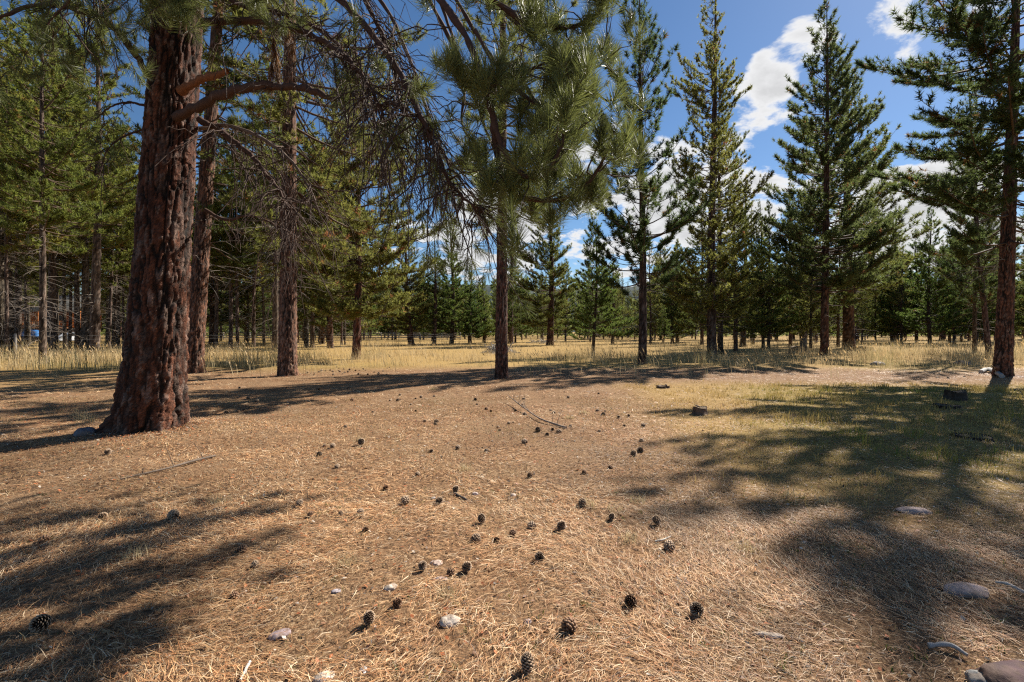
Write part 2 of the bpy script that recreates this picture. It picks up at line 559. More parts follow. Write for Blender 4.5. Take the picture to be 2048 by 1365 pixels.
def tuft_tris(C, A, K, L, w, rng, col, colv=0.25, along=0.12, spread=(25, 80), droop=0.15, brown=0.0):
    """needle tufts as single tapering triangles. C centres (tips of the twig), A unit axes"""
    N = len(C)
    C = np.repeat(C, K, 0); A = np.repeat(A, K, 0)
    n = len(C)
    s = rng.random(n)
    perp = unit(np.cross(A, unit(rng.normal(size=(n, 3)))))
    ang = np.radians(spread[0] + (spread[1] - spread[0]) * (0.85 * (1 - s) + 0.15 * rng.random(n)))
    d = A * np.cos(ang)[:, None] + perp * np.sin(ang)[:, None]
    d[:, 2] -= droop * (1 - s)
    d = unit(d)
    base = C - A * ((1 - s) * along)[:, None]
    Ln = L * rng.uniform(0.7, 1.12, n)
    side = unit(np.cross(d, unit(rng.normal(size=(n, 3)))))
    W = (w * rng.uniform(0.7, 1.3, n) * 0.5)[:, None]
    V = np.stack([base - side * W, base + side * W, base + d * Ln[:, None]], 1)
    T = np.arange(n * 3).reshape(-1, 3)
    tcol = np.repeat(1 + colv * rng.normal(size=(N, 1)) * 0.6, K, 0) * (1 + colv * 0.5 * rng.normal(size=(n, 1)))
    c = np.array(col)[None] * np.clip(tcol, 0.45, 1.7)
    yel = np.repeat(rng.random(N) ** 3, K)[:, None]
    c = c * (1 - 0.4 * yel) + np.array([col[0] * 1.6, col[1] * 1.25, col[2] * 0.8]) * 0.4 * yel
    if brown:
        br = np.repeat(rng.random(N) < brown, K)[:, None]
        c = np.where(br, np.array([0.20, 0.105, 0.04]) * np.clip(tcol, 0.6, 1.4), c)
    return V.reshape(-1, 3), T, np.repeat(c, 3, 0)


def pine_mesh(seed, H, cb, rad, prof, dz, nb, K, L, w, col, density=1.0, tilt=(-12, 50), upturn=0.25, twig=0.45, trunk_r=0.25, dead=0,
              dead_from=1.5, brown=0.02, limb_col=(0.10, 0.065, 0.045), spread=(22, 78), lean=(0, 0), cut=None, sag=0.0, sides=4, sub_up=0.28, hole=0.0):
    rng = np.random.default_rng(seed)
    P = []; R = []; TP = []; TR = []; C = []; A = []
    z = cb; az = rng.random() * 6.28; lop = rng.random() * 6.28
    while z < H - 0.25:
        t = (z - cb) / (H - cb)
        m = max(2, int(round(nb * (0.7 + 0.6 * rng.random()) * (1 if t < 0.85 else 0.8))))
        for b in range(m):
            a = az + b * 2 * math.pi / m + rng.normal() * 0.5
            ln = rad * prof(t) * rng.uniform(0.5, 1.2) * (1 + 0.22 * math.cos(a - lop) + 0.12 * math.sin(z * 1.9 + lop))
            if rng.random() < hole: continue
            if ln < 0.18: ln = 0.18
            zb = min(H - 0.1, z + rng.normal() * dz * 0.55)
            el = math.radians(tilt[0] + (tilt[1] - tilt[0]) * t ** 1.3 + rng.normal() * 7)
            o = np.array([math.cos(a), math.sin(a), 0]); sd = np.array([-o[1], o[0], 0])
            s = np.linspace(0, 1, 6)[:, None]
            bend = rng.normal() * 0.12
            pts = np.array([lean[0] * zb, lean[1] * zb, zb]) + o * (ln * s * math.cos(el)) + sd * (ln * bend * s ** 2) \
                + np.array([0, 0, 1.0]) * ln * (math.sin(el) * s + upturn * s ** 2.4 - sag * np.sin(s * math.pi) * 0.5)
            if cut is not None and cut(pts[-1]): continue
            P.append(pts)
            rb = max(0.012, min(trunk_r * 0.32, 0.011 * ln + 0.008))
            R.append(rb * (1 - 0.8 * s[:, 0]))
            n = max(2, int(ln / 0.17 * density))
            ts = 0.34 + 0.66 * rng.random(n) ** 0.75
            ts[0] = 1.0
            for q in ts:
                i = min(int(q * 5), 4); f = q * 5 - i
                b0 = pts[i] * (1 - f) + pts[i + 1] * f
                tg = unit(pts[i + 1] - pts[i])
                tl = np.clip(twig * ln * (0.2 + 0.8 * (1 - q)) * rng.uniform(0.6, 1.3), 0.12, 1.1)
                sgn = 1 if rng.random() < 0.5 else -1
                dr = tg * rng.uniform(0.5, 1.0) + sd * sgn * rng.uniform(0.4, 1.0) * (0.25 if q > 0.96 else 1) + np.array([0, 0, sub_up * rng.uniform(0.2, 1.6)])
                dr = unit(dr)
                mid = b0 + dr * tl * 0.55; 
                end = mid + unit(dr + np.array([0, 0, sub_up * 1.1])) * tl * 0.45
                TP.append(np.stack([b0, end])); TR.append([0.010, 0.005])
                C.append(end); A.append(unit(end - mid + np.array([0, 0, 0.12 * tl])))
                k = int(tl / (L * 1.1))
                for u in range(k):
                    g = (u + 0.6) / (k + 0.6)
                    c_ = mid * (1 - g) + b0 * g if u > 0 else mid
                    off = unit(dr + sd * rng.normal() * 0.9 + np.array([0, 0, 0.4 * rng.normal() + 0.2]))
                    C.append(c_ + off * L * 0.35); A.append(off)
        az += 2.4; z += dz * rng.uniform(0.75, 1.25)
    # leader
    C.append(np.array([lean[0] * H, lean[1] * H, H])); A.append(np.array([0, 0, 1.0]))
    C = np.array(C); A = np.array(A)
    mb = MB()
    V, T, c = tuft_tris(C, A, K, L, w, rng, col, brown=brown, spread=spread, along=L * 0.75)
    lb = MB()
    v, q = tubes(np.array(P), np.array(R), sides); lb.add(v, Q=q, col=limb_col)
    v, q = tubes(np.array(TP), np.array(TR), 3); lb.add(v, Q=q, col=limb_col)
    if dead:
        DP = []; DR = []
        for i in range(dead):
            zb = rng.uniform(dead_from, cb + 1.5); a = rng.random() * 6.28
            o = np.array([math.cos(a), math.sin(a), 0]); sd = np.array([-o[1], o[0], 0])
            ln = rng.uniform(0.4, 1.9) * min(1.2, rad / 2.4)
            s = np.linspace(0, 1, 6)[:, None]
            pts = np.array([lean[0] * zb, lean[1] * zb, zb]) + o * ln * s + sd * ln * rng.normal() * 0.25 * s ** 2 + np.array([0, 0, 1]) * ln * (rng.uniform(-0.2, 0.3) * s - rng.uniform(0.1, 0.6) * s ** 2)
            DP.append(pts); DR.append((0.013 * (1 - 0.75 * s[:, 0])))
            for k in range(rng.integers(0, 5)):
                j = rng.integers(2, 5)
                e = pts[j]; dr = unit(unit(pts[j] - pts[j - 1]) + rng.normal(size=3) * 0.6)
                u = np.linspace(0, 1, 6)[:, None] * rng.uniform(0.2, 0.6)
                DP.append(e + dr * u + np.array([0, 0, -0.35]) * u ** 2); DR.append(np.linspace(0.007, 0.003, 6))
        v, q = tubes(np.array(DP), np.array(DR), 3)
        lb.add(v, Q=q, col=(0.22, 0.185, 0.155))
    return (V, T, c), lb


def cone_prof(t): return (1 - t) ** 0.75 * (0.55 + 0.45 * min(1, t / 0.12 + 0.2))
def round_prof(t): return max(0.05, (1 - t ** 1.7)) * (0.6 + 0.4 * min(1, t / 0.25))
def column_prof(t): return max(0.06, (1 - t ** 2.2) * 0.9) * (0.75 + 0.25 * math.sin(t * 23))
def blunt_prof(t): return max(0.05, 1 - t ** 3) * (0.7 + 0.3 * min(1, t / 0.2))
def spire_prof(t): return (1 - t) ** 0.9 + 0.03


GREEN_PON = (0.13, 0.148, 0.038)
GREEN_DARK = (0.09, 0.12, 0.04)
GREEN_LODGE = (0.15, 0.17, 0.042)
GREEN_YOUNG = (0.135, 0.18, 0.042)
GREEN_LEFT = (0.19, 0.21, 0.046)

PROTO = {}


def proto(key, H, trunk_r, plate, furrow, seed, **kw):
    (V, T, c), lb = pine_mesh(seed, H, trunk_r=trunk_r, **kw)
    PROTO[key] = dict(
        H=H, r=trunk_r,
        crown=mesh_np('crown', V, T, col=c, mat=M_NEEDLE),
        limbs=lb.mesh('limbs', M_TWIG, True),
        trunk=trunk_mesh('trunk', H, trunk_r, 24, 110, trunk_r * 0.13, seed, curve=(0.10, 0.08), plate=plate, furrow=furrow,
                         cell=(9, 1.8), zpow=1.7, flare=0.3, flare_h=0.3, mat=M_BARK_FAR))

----

__STATED EXERCISE__.
Everything from the top line of the data down to and including the line with "return V.reshape(-1, 3), T, np.repeat(c, 3, 0)" is to be copied, except the pictures.

__RESULT OF THIS TASK__.
Write part 2 of the bpy script that recreates this picture. It picks up at line 559. More parts follow. Write for Blender 4.5. Take the picture to be 2048 by 1365 pixels.
def tuft_tris(C, A, K, L, w, rng, col, colv=0.25, along=0.12, spread=(25, 80), droop=0.15, brown=0.0):
    """needle tufts as single tapering triangles. C centres (tips of the twig), A unit axes"""
    N = len(C)
    C = np.repeat(C, K, 0); A = np.repeat(A, K, 0)
    n = len(C)
    s = rng.random(n)
    perp = unit(np.cross(A, unit(rng.normal(size=(n, 3)))))
    ang = np.radians(spread[0] + (spread[1] - spread[0]) * (0.85 * (1 - s) + 0.15 * rng.random(n)))
    d = A * np.cos(ang)[:, None] + perp * np.sin(ang)[:, None]
    d[:, 2] -= droop * (1 - s)
    d = unit(d)
    base = C - A * ((1 - s) * along)[:, None]
    Ln = L * rng.uniform(0.7, 1.12, n)
    side = unit(np.cross(d, unit(rng.normal(size=(n, 3)))))
    W = (w * rng.uniform(0.7, 1.3, n) * 0.5)[:, None]
    V = np.stack([base - side * W, base + side * W, base + d * Ln[:, None]], 1)
    T = np.arange(n * 3).reshape(-1, 3)
    tcol = np.repeat(1 + colv * rng.normal(size=(N, 1)) * 0.6, K, 0) * (1 + colv * 0.5 * rng.normal(size=(n, 1)))
    c = np.array(col)[None] * np.clip(tcol, 0.45, 1.7)
    yel = np.repeat(rng.random(N) ** 3, K)[:, None]
    c = c * (1 - 0.4 * yel) + np.array([col[0] * 1.6, col[1] * 1.25, col[2] * 0.8]) * 0.4 * yel
    if brown:
        br = np.repeat(rng.random(N) < brown, K)[:, None]
        c = np.where(br, np.array([0.20, 0.105, 0.04]) * np.clip(tcol, 0.6, 1.4), c)
    return V.reshape(-1, 3), T, np.repeat(c, 3, 0)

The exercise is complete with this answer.